Em nome de ter a notícia em primeira mão, é admissível, do ponto de vista ético, ao profissional da mídia, manter relacionamentos privilegiados com quem ele considerar importante para este fim. Inclusive contraventores. O que não é eticamente aceitável é fazer com que esses relacionamentos derivem para a não publicação de notícias ou a divulgação parcial dos fatos.

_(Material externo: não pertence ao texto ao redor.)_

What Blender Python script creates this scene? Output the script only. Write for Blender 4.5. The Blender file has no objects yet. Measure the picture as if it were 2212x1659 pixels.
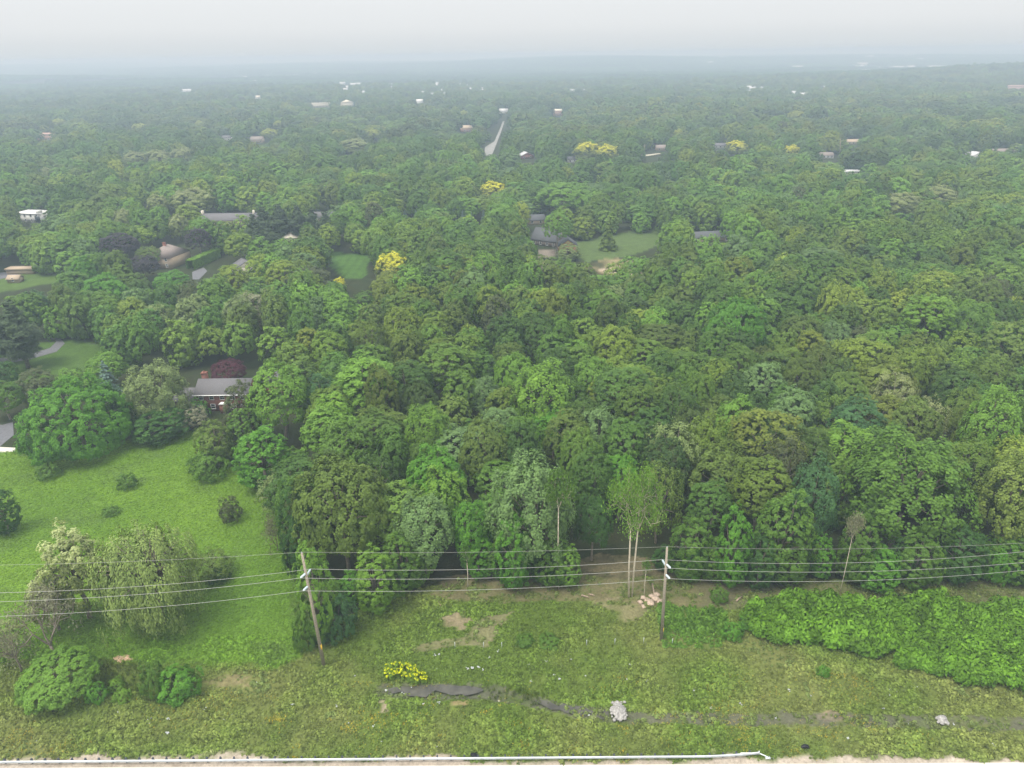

O ex-governador José Serra, recentemente, foi apontado pelo ex-ministro em plena queda Wagner Rossi como um dos pauteiros (aquele que define os assuntos a serem abordados) de Veja. Pode ter sido um efeito de retórica do Rossi flagrado pela revista como dono de uma mansão incompatível com seu histórico de homem público. Mas jamais, como agora, houve a suspeita real de que um contraventor pudesse exercer o mesmo papel de, digamos, pauteiro externo da revista. A interrogação é procedente à medida em que, especialmente em Brasília, circulam rumores de que Policarpo comentaria abertamente com Cachoeira os assuntos que seriam abordados em edições futuras da revista e as angulações editoriais das reportagens.

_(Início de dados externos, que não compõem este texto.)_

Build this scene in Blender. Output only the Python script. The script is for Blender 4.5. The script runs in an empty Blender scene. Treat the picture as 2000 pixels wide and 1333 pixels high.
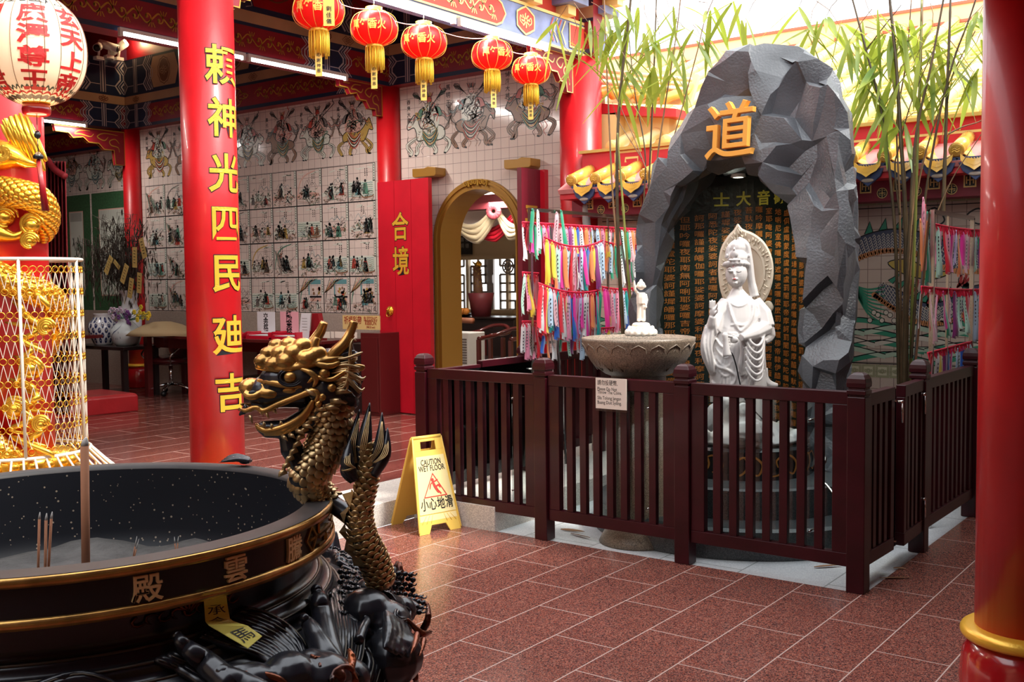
import bpy, bmesh, math, random
from math import sin, cos, pi, radians, hypot, atan2, sqrt, exp
from mathutils import Vector, Matrix, noise
SC = bpy.context.scene
COL = SC.collection
# ---------------------------------------------------------------- camera
FPX, YAW, PITCH, ROLL, CAMH = 2043.28, 0.6439303, 0.0580932, -0.01140585, 1.5
_f = Vector((-sin(YAW)*cos(PITCH), cos(YAW)*cos(PITCH), -sin(PITCH)))
_r = Vector((cos(YAW), sin(YAW), 0)); _u = _r.cross(_f)
_R = _r*cos(ROLL) + _u*sin(ROLL); _U = -_r*sin(ROLL) + _u*cos(ROLL)
CAM = Vector((0, 0, CAMH))
cd = bpy.data.cameras.new('camera'); cam = bpy.data.objects.new('camera', cd); COL.objects.link(cam)
cd.sensor_width = 36; cd.lens = 36*FPX/2000; cd.clip_start = 0.05; cd.clip_end = 200
M = Matrix((_R, _U, -_f)).transposed().to_4x4(); M.translation = CAM
cam.matrix_world = M; SC.camera = cam
# ---------------------------------------------------------------- light, exposure
SC.view_settings.view_transform = 'Standard'; SC.view_settings.look = 'None'
SC.view_settings.gamma = 1; SC.view_settings.use_curve_mapping = False
SC.view_settings.exposure = 0.20
w = bpy.data.worlds.new('sky'); SC.world = w; w.use_nodes = True
w.node_tree.nodes['Background'].inputs[0].default_value = (0.93, 0.97, 1.0, 1)
w.node_tree.nodes['Background'].inputs[1].default_value = 2.8
sl = bpy.data.lights.new('sun', 'SUN'); sl.energy = 5.5; sl.angle = radians(14); sl.color = (1, .95, .86)
so = bpy.data.objects.new('sun', sl); COL.objects.link(so); so.location = (9, 6, 11)
so.rotation_euler = Vector((-0.75, -0.12, -0.92)).to_track_quat('-Z', 'Y').to_euler()
SC.cycles.max_bounces = 8; SC.cycles.diffuse_bounces = 4; SC.cycles.glossy_bounces = 4
SC.cycles.transparent_max_bounces = 16; SC.cycles.sample_clamp_indirect = 6
SC.cycles.use_denoising = True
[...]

Para qualquer um que trabalhe com informação, conhecer por antecipação o conteúdo de Veja é uma grande vantagem competitiva. Um assessor de imprensa, por exemplo. A posse desse tipo de ativo pode representar a diferença entre um bom contrato e nenhum contrato. Se se abre o espaço para a indicação de assuntos, então, ai o lobista entra no paraíso, passando a ter condições de posicionar seus interesses em espaços nobres que vão da capa à última folha do papel tipo bíblia de Veja, passando pela prestigiada sessão de entrevistas, as páginas amarelas. Será?
Na Inglaterra, em meio às primeiras informações sobre o real modo de agir dos jornalistas do The News of the World, a primeira reação da casa foi também a de silêncio. Em seguida, negativas. Mas os desdobramentos do caso, que incluíram o suicídio de um ex-alto funcionário do governo britânico, levantaram o véu da farsa e a verdade, finalmente, mostrou sua face. Na versão tupi, a suspeita é de que tenha ocorrido, entre Policarpo e Cachoeira, bem mais do que acontece num relacionamento normal entre jornalista e fonte de informação. Cachoeira, via Policarpo, talvez tenha se tornado um observador privilegiado da construção semanal da pauta política da revista, especialmente durante a eclosão do escândalo do mensalão, como afirmou ao 247 o ex-prefeito de Anápolis, Ernani de Paula.
Em nome de ter a notícia em primeira mão, é admissível, do ponto de vista ético, ao profissional da mídia manter relacionamentos privilegiados com quem ele considerar importante para este fim. Mas quase nunca é aceitável fazer com que esses relacionamentos derivem para a não publicação de notícias ou a divulgação parcial dos fatos.
Normalmente, o mundo político espera uma edição da revista Veja para conhecer o conteúdo que ela apresenta sobre os outros. Neste final de semana, o que se quer saber é o que Veja falará dela mesma.